Socrates would weep. The great philosopher of ancient Athens was among the first teachers of critical thinking, you might say, and he died for doing so. And now, college philosophy departments — along with the other humanities and the social sciences— are shrinking, with reduced fields of study, smaller teaching staffs and fewer courses.

Part of this shrinkage in many big universities and smaller colleges as well is the result of rising concerns about the cost of a college degree, which can leave graduates and parents in serious debt for years or decades.

Students understandably want to feel that their investment of time and money will pay off in the not-too-far future. A STEM degree — science, tech, engineering and math — often opens up more and better-paid career opportunities than those in other majors. As a result, fewer students are signing up for non-STEM majors and courses, and colleges, already wondering how they’ll survive declines in enrollment, are in turn shrinking those departments.
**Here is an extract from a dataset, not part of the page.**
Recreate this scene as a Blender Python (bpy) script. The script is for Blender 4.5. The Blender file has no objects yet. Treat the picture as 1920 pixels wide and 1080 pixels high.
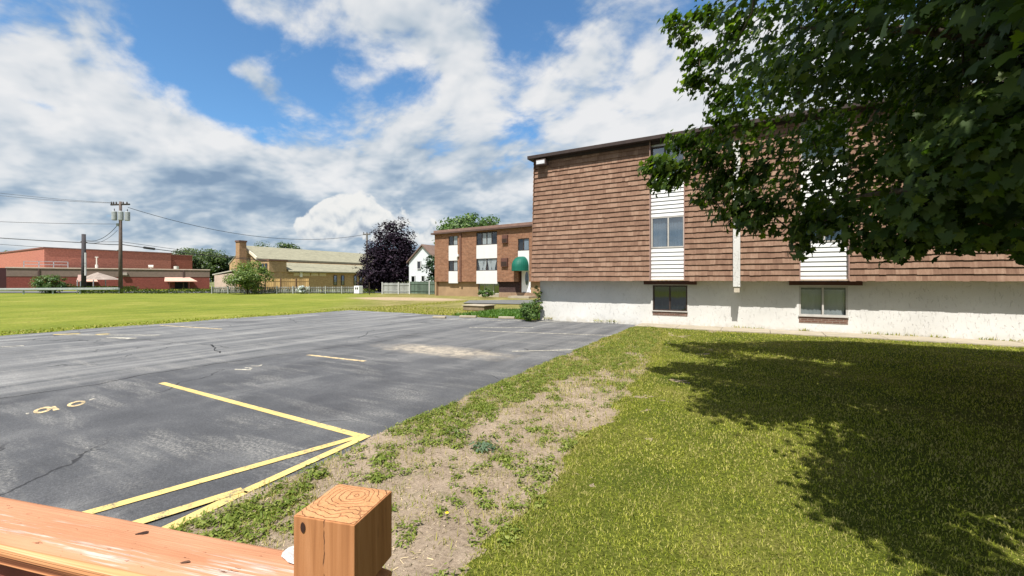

University humanities and social sciences departments also have been demonized by the far right as hotbeds of “wokeism,” fuzzy thinking and rampant liberalism, where some conservative students and professors say they’re made to feel unwelcome when they are not taking a progressive stance.
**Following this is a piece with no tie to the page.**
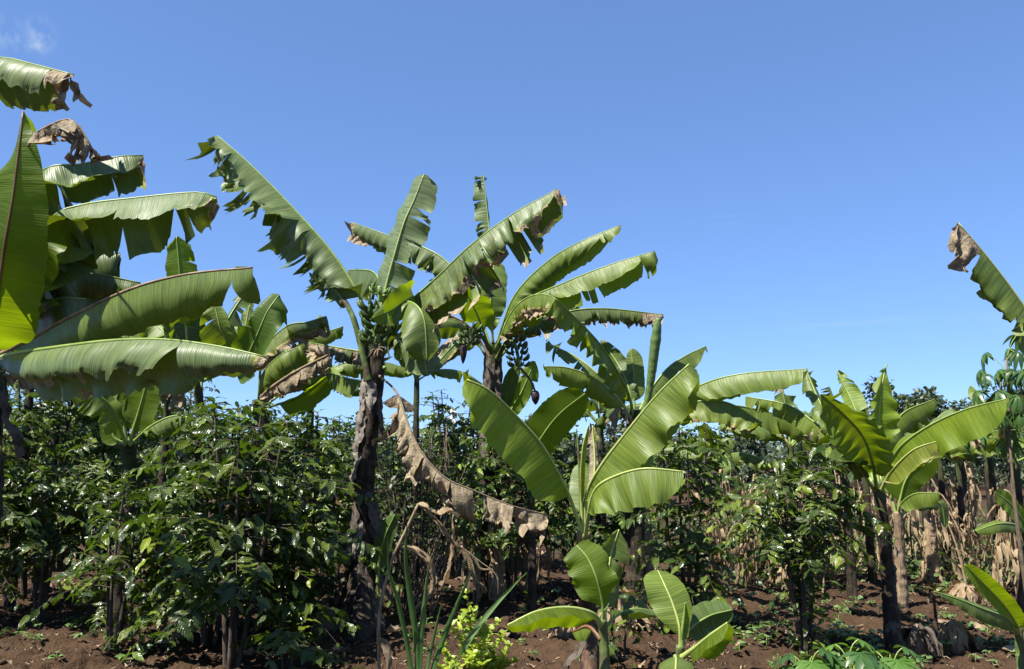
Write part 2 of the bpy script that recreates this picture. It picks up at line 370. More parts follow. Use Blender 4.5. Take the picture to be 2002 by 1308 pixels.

In North Carolina, the Legislature passed a budget this year that provides funding for new distinguished professorships only in STEM fields at the state’s public universities.

Apparently, the legislators also don’t care whether the state produces top-notch urban planners, crime solvers, social workers, psychologists and language translators, all of which fall within social sciences. It’s a pound-foolish mistake as the colleges’ reputations are likely to slide, making it harder to attract top students or faculty unless the schools can come up with their own money for the high-level professorships.

There’s nothing wrong with supporting STEM majors, which provide a path to well-paid, meaningful and fulfilling jobs. But universities were never meant to be merely career-prep schools. They also teach — or should teach — students how to think deeply and critically, analyze smartly, bring people together collaboratively, communicate articulately, as well as innovate and create. All of these traits are at the heart of humanities and social science studies.

They also happen to be traits highly valued by employers. According to a 2013 survey, more than 90% of employers agree that “demonstrated capacity to think critically, communicate clearly, and solve complex problems is more important” than an applicant’s college major, and that ethical judgment, integrity, intercultural skills and the ability to continue learning also were key. Similar surveys a few years later showed the same: Employers were looking for workers who were great communicators and possessed “soft” skills such as critical thinking.

If a good future awaits people with these abilities, why are the non-STEM fields often viewed as career dead ends? This is where colleges have let their students down. Employers are looking for demonstrated capacity, which means they want applicants who have shown these abilities outside the classroom, in some mix of experience with campus organizations, volunteer gigs, internships and paid work. Relatively few colleges do a good job of providing students with those opportunities or guidance in how their studies might translate into rewarding careers.

Colleges that want the liberal arts to continue as robust fields of study need to reconsider the status quo. They should slim down tuition costs and ensure that students graduate with strong skills in critical and innovative thinking and in working with others. Those are abilities that are highly valued by employers in many different industries.

At the same time, right-wing politicians (and left-wing, for that matter) should be keeping their fingers out of how universities run their academic programs. They aren’t experts, and their attempts to control colleges arise from personal biases and political interests rather than from sound academic thinking. It seldom comes to good.

Socrates was convicted of impiety and corrupting the youths of Athens, and sentenced to drink poison hemlock. Daring ideas taught by great thinkers have long felt like a threat to petty minds.